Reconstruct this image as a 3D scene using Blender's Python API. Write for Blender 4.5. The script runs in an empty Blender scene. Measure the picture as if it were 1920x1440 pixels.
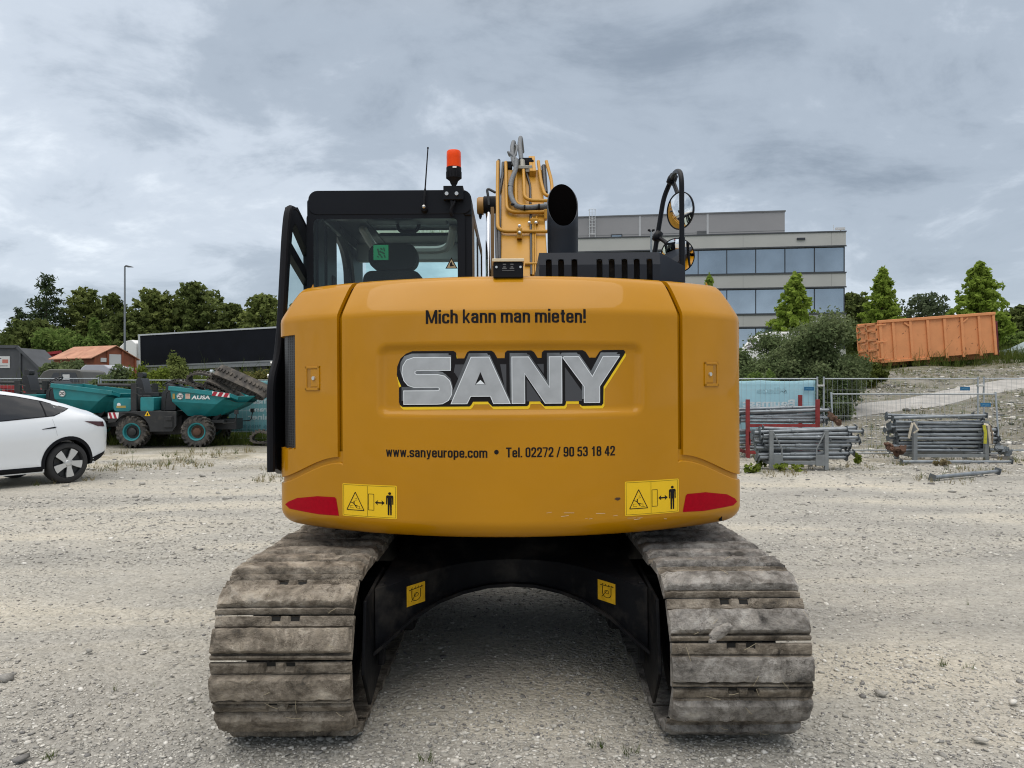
import bpy, bmesh, math, random
import numpy as np
from mathutils import Vector, Matrix, noise as mnoise
from mathutils.geometry import tessellate_polygon

scene = bpy.context.scene
PI = math.pi
F, D, H, HOR = 1442.0, 5.16, 1.6, 728.0      # focal length in px, camera set-back, eye height, horizon row (measured on the photograph)

# ------------------------------------------------------------------ camera, sky, sun, exposure
cam_d = bpy.data.cameras.new("camera")
cam = bpy.data.objects.new("camera", cam_d)
scene.collection.objects.link(cam)
cam.location = (0, -D, H)
cam.rotation_euler = (PI / 2, 0, 0)
cam_d.sensor_width = 36.0
cam_d.lens = 36.0 * F / 1920.0
cam_d.shift_y = (HOR - 720.0) / 1920.0
cam_d.clip_start = 0.05
cam_d.clip_end = 3000
scene.camera = cam
scene.view_settings.view_transform = 'Standard'
scene.view_settings.look = 'None'
scene.view_settings.exposure = 0.30
scene.view_settings.gamma = 1.0
scene.cycles.use_denoising = True
scene.cycles.filter_width = 1.1
scene.cycles.max_bounces = 8
scene.cycles.transparent_max_bounces = 12

SUN_EL, SUN_AZ = math.radians(76), math.radians(200)      # azimuth measured from +Y, clockwise (behind the camera, a little left)
world = bpy.data.worlds.new("World")
scene.world = world
world.use_nodes = True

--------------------

*SET TASK*
All of the material above is to be copied exactly, except for its images.

*RESULT OF THIS TASK*
Reconstruct this image as a 3D scene using Blender's Python API. Write for Blender 4.5. The script runs in an empty Blender scene. Measure the picture as if it were 1920x1440 pixels.
import bpy, bmesh, math, random
import numpy as np
from mathutils import Vector, Matrix, noise as mnoise
from mathutils.geometry import tessellate_polygon

scene = bpy.context.scene
PI = math.pi
F, D, H, HOR = 1442.0, 5.16, 1.6, 728.0      # focal length in px, camera set-back, eye height, horizon row (measured on the photograph)

# ------------------------------------------------------------------ camera, sky, sun, exposure
cam_d = bpy.data.cameras.new("camera")
cam = bpy.data.objects.new("camera", cam_d)
scene.collection.objects.link(cam)
cam.location = (0, -D, H)
cam.rotation_euler = (PI / 2, 0, 0)
cam_d.sensor_width = 36.0
cam_d.lens = 36.0 * F / 1920.0
cam_d.shift_y = (HOR - 720.0) / 1920.0
cam_d.clip_start = 0.05
cam_d.clip_end = 3000
scene.camera = cam
scene.view_settings.view_transform = 'Standard'
scene.view_settings.look = 'None'
scene.view_settings.exposure = 0.30
scene.view_settings.gamma = 1.0
scene.cycles.use_denoising = True
scene.cycles.filter_width = 1.1
scene.cycles.max_bounces = 8
scene.cycles.transparent_max_bounces = 12

SUN_EL, SUN_AZ = math.radians(76), math.radians(200)      # azimuth measured from +Y, clockwise (behind the camera, a little left)
world = bpy.data.worlds.new("World")
scene.world = world
world.use_nodes = True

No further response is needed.